HPE latest quarterly filing hints at ProLiant shift

HPE has reported net revenue of $6.7bn for its second quarter of 2021, up 11% from the prior-year period.

The company said its Aruba Central SaaS (software-as-a-service) platform continued to grow, up triple-digits from Q2 2020. Overall, it reported growth of 41% in “as-a-service” revenue.

Its Intelligent Edge business reported revenue of $799m while revenue in HPE’s High Performance Compute & Mission Critical Systems (HPC & MCS) was $685m, up 13% from Q2 2020.

The HPE Compute business reported an increase in revenue of 12% to $3.0bn and its Storage business grew 5% to $1.1bn. The company reported strong growth in its Nimble software-defined storage family of products, driven by what it described as “strong momentum” for hyper-converged infrastructure.

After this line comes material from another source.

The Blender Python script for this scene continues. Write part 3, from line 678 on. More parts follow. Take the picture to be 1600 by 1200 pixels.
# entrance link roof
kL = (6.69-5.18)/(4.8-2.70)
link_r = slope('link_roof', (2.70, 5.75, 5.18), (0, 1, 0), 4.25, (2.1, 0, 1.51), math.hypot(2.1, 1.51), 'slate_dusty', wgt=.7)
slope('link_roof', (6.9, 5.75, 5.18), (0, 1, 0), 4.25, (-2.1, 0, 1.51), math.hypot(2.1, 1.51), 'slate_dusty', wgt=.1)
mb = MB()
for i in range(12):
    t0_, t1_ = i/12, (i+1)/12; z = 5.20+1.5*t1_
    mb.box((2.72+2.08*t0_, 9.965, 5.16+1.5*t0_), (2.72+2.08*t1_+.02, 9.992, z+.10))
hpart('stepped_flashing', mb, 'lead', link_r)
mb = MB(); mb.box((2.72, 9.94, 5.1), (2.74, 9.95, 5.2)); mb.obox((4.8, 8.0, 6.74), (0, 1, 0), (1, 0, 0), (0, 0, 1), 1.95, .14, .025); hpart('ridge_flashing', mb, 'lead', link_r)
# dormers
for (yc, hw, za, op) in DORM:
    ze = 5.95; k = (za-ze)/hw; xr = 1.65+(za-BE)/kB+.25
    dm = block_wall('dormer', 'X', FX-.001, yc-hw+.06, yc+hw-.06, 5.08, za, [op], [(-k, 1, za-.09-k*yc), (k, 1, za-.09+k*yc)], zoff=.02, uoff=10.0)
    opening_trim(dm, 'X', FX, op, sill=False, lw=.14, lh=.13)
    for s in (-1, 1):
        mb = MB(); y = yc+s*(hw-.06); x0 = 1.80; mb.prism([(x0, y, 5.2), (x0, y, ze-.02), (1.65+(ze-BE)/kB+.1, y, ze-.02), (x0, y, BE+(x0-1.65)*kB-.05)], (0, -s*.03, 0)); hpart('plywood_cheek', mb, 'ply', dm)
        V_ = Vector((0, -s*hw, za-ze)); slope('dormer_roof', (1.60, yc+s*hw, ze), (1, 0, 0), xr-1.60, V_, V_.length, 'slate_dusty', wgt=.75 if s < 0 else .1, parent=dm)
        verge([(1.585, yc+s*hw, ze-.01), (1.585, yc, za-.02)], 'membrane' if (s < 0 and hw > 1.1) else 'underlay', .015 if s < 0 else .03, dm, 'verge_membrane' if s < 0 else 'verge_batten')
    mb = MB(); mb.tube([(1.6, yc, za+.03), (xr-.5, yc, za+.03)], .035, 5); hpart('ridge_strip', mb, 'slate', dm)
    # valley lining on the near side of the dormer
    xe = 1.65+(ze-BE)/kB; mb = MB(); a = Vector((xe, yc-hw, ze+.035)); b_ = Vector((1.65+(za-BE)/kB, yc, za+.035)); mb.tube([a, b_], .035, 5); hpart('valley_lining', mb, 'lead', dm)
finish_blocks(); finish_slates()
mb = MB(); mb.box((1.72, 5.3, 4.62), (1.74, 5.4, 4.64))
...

Antonio Neri, president and CEO of Hewlett Packard Enterprise, said: “We are strengthening our core compute and storage businesses, doubling down in our growth Intelligent Edge and HPC businesses and accelerating our pivot to as-a-service, while also advancing our cloud-first innovation agenda to become the edge-to-cloud platform-as-a-service choice for our customers and partners.”

During the earnings call, Neri hinted at future plans for the company’s ProLiant server family. The latest IDC Quarterly Server Tracker puts HPE jointly first, alongside Dell Technologies, with a 16% market share. The bulk of HPE’s servers are x86-based ProLiant machines, which are used to run on-premise, private and public cloud workloads.

According to the transcript, posted on the Seeking Alpha financial blogging site, Neri described plans to move more ProLiant customers towards pay-per-use subscription service for hardware. “ProLiant is 23 years in the making and our installed base is incredibly large,” he said.

The average server renewal rate for ProLiant customers is between four to five years, said Neri. While there is a pent-up demand to modernise server infrastructure, he said HPE was not just looking at meeting demand for replacing hardware, but also delivering a cloud experience to be consumed “elastically as-a-service”.

Neri said the company is aiming to pivot the installed base of ProLiant customers “to more of a consumption base over time”, and the company also plans to offer ProLiant customers what he described as “optimised solutions”.

Neri positioned the company’s Greenlake “as a service” offering as an accelerator to move customers to a consumption-based model server infrastructure. “It’s not just replacing the old infrastructure or the capex, but being able to repatriate on-prem workloads where it makes sense, or actually hold workloads on-prem because now we can deliver a true cloud experience in our consumption-driven model,” he said. 

According to HPE CFO Tarik Robbiati, the company’s financial service portfolio also has a role to play in providing leasing to those customers who do not want to move to a consumption-based model for modernising server infrastructure. “We benefit from extended leasing with our financial services portfolio, which has been doing extremely well with our asset management business as people tend to use the infrastructure more,” he said.

The server optimisations Neri referenced have been developed by Nvidia as part of its Bluefield-2 datacentre processing unit product family. This uses an array of Arm processor cores and what Nvidia describes as “infrastructure-specific offloads” to enable system builders to offer software programmable hardware-acceleration engines. Dell Technologies, Asus and SuperMicro are among the manufacturers planning to launch server products based on Nvidia Bluefield-2.